What this task involves
Please output the records below in full, exactly as given, but without the images.
┌─ Material to process
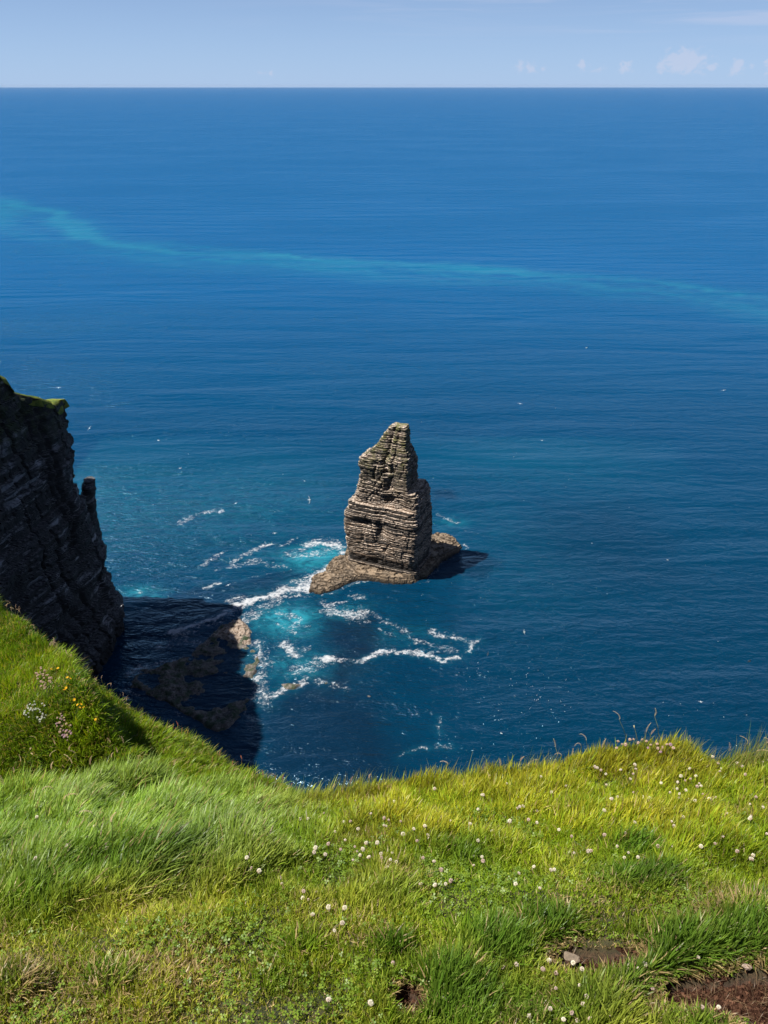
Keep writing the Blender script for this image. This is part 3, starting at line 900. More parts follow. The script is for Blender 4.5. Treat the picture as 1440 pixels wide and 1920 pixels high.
def turf_material():
    m, n = mat('turf_soil')
    pos = n.n('ShaderNodeNewGeometry').outputs['Position']
    so = n.n('ShaderNodeAttribute', {'attribute_name': 'bare'}).outputs['Fac']
    a = n.noise(pos, 9.0, 6.0, 0.65)
    b = n.noise(pos, 90.0, 6.0, 0.7)
    c = n.mix(n.ss(a, .35, .65), (0.035, 0.045, 0.012), (0.075, 0.065, 0.022))
    soil = n.mix(n.ss(b, .4, .65), (0.042, 0.019, 0.012), (0.15, 0.068, 0.042))
    c = n.mix(so, c, soil)
    bump = n.n('ShaderNodeBump', None, Strength=1.0, Distance=0.02, Height=b)
    n.n('ShaderNodeOutputMaterial', None, Surface=n.n('ShaderNodeBsdfPrincipled', None, Base_Color=c, Roughness=0.95, Normal=bump.outputs[0]))
    return m


def build_ground():
    def ax(lo, a, b, hi, st):
        mid = list(np.arange(a, b, st)); s = st; x = mid[-1]; up = []
        while x < hi:
            s *= 1.12; x += s; up.append(x)
        s = st; x = mid[0]; dn = []
        while x > lo:
            s *= 1.12; x -= s; dn.append(x)
        return np.array(dn[::-1] + mid + up)
    xs, ys = ax(-30, -5.0, 2.6, 40, .035), ax(-40, .2, 8.0, 26, .035)
    X, Y = np.meshgrid(xs, ys)
    Z = ground(X, Y)
    so = bare(X, Y)
    Z = Z - 0.035 * so
    me = np_mesh('clifftop_ground', np.stack([X.ravel(), Y.ravel(), Z.ravel()], 1), grid_faces(len(xs), len(ys)), True)
    attr(me, 'bare', so)
    return obj('clifftop_ground', me, turf_material(), kind='structure', label='sloping clifftop turf with bare soil patches')


build_ground()


def grass_material(name, translucent=0.42, rough=0.42):
    m, n = mat(name)
    c = n.n('ShaderNodeAttribute', {'attribute_name': 'tint'}).outputs['Color']
    b = n.n('ShaderNodeBsdfPrincipled', None, Base_Color=c, Roughness=rough)
    b.inputs['Specular IOR Level'].default_value = 0.35
    t = n.n('ShaderNodeBsdfTranslucent', None, Color=n.mix(1.0, c, (1.25, 1.15, .6), 'MULTIPLY'))
    n.n('ShaderNodeOutputMaterial', None, Surface=n.n('ShaderNodeMixShader', None, i0=translucent, i1=b, i2=t))
    return m


M_GRASS = grass_material('grass_blade')


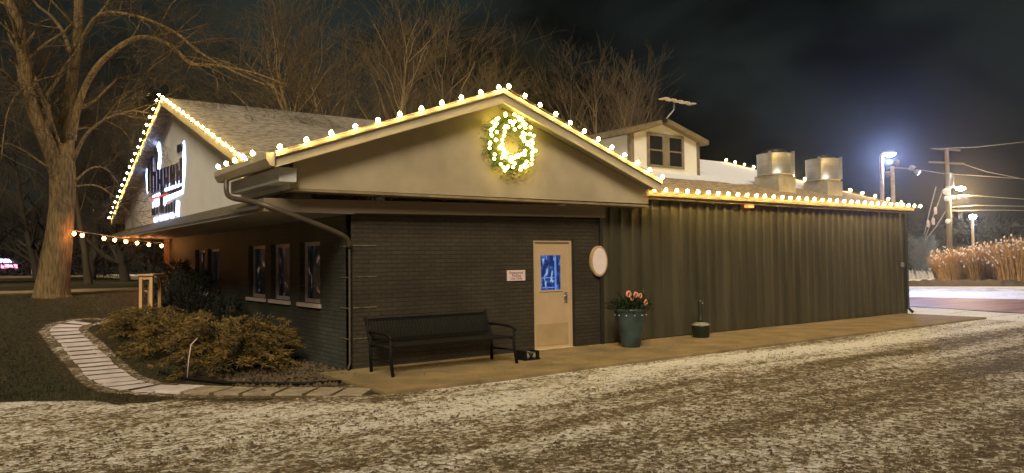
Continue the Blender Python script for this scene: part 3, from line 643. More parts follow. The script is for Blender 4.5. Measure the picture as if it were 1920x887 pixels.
└─
In response
Keep writing the Blender script for this image. This is part 3, starting at line 900. More parts follow. The script is for Blender 4.5. Treat the picture as 1440 pixels wide and 1920 pixels high.
def turf_material():
    m, n = mat('turf_soil')
    pos = n.n('ShaderNodeNewGeometry').outputs['Position']
    so = n.n('ShaderNodeAttribute', {'attribute_name': 'bare'}).outputs['Fac']
    a = n.noise(pos, 9.0, 6.0, 0.65)
    b = n.noise(pos, 90.0, 6.0, 0.7)
    c = n.mix(n.ss(a, .35, .65), (0.035, 0.045, 0.012), (0.075, 0.065, 0.022))
    soil = n.mix(n.ss(b, .4, .65), (0.042, 0.019, 0.012), (0.15, 0.068, 0.042))
    c = n.mix(so, c, soil)
    bump = n.n('ShaderNodeBump', None, Strength=1.0, Distance=0.02, Height=b)
    n.n('ShaderNodeOutputMaterial', None, Surface=n.n('ShaderNodeBsdfPrincipled', None, Base_Color=c, Roughness=0.95, Normal=bump.outputs[0]))
    return m


def build_ground():
    def ax(lo, a, b, hi, st):
        mid = list(np.arange(a, b, st)); s = st; x = mid[-1]; up = []
        while x < hi:
            s *= 1.12; x += s; up.append(x)
        s = st; x = mid[0]; dn = []
        while x > lo:
            s *= 1.12; x -= s; dn.append(x)
        return np.array(dn[::-1] + mid + up)
    xs, ys = ax(-30, -5.0, 2.6, 40, .035), ax(-40, .2, 8.0, 26, .035)
    X, Y = np.meshgrid(xs, ys)
    Z = ground(X, Y)
    so = bare(X, Y)
    Z = Z - 0.035 * so
    me = np_mesh('clifftop_ground', np.stack([X.ravel(), Y.ravel(), Z.ravel()], 1), grid_faces(len(xs), len(ys)), True)
    attr(me, 'bare', so)
    return obj('clifftop_ground', me, turf_material(), kind='structure', label='sloping clifftop turf with bare soil patches')


build_ground()


def grass_material(name, translucent=0.42, rough=0.42):
    m, n = mat(name)
    c = n.n('ShaderNodeAttribute', {'attribute_name': 'tint'}).outputs['Color']
    b = n.n('ShaderNodeBsdfPrincipled', None, Base_Color=c, Roughness=rough)
    b.inputs['Specular IOR Level'].default_value = 0.35
    t = n.n('ShaderNodeBsdfTranslucent', None, Color=n.mix(1.0, c, (1.25, 1.15, .6), 'MULTIPLY'))
    n.n('ShaderNodeOutputMaterial', None, Surface=n.n('ShaderNodeMixShader', None, i0=translucent, i1=b, i2=t))
    return m


M_GRASS = grass_material('grass_blade')


Continue the Blender Python script for this scene: part 3, from line 643. More parts follow. The script is for Blender 4.5. Measure the picture as if it were 1920x887 pixels.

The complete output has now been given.